Das albanische Parlament hat ein neues Wahlgesetz verabschiedet, mit dem der Einfluss der kleinen Parteien deutlich verringert werden soll. Da sich die zwei großen Volksparteien – die Demokratische Partei und die oppositionelle Sozialistische Partei – über die Wahlreform geeinigt hatten, konnten sie 112 der 140 Parlamentsabgeordneten für die Wahlreform gewinnen. Vier Abgeordnete der mehrheitlich ethnisch griechischen Partei für den Schutz der Menschenrechte enthielten sich der Stimme. 23 Abgeordnete kleinerer Parteien blieben der Abstimmung fern. Sie waren zuvor in einen siebentägigen Hungerstreik vor dem Parlament getreten, in der Hoffnung, durch internationale Einflussnahme doch noch das Gesetz kippen zu können.

Die alte albanische Wahlordnung war ein gemischtes System, bestehend aus 100 Direktmandaten und einem personalisierten Verhältniswahlrecht mit nationalen Listen, das 40 Abgeordnete bestimmt. Es wird nun durch ein reines Verhältniswahlrecht ersetzt, in dem die 12 Bezirke des Landes jeweils eine bestimmte Anzahl von Abgeordneten entsenden, gestaffelt nach ihrer Bevölkerungszahl.
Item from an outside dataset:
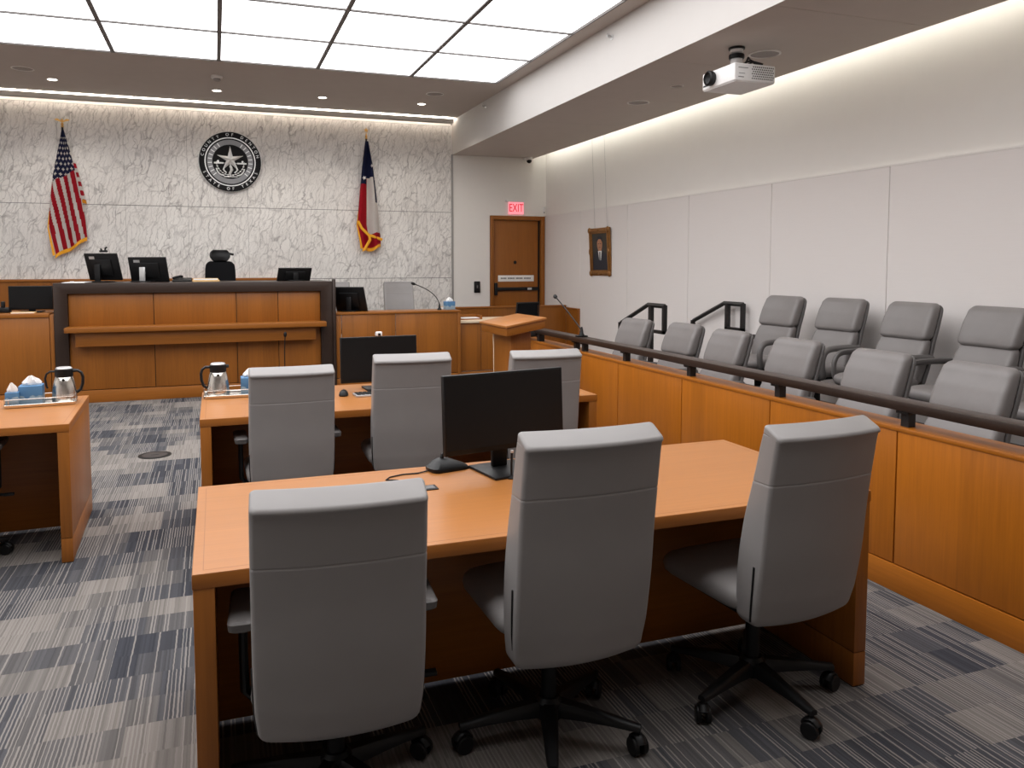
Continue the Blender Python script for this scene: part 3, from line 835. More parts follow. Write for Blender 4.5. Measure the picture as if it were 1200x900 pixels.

Weniger Einfluss der kleinen Parteien

Der Protest der kleineren Parteien entzündet sich daran, dass in bevölkerungsschwachen Bezirken zum Teil über zehn Prozent der Wählerstimmen notwendig sind, um in das Parlament zu kommen. Somit haben die kleineren Parteien nur noch in Ballungszentren wie Tirana eine Chance, ins Parlament einzuziehen. Hinzu kommt, dass die kleinen Parteien durch das bisherige Wahlsystem bevorzugt wurden, indem einerseits Vorabsprachen zwischen Parteien über Direktkandidaten beliebt waren, andererseits Überhangmandate dem Mandatskontingent anderer Parteien abgezogen wurden und kleinere Parteien damit zusätzliche Sitze bekommen konnten. Im derzeitigen Parlament sind daher zurzeit zwölf Parteien und ein unabhängiger Kandidat vertreten. Insgesamt rechnen Beobachter jetzt damit, dass der Einfluss kleiner Parteien abnimmt.

Rasche euroatlantische Integration erhofft

Zwischen den großen Volksparteien herrscht jedoch Einigkeit, dass die politische Lage nun stabiler wird. Kastriot Islami, Fraktionsvorsitzender der Sozialisten, hofft, dass Albanien durch die Reform nach den nächsten Wahlen integrationsfähiger wird: „Das Wahlsystem ist eine Errungenschaft, die Albanien in den nächsten zwei Legislaturperioden in die NATO und auch in die EU bringen wird.“ Der Vorsitzende der parlamentarischen Kommission zur Reform des Wahlsystems und Abgeordnete der Demokratischen Partei, Ilir Rusmajli, drückte zwar Verständnis für den Ärger der kleineren Parteien aus, fügte aber hinzu, „auch wenn ich Sympathie mit politischen Bewegungen anderer Natur habe und die Menschen für ihre Entschlossenheit bewundere, auch wenn ich ihre Ziele nicht teile, so darf doch ein Wahlgesetz nicht Grund für physische Opfer wie beispielsweise ein Hungerstreik sein.“

Ilir Meta, ein Wortführer des Protests und Vorsitzender einer Splitterpartei der Sozialisten, bezeichnete das Wahlgesetz hingegen als einen „Komplott“ und fügte hinzu: „Wir werden eine sehr breite Gegenbewegung aufbauen, um die freien Wahlen zu verteidigen.“

Allerdings konnte die Protestbewegung die von ihnen erwünschte Mobilisierung unter den Vertretern der internationalen Institutionen und Botschaften in Tirana nicht erreichen. Sowohl die US-Botschaft als auch die OSZE stellten sich hinter den Beschluss des Parlaments und riefen alle Parteien dazu auf, für die künftigen Wahlen das neue Wahlrecht zu akzeptieren.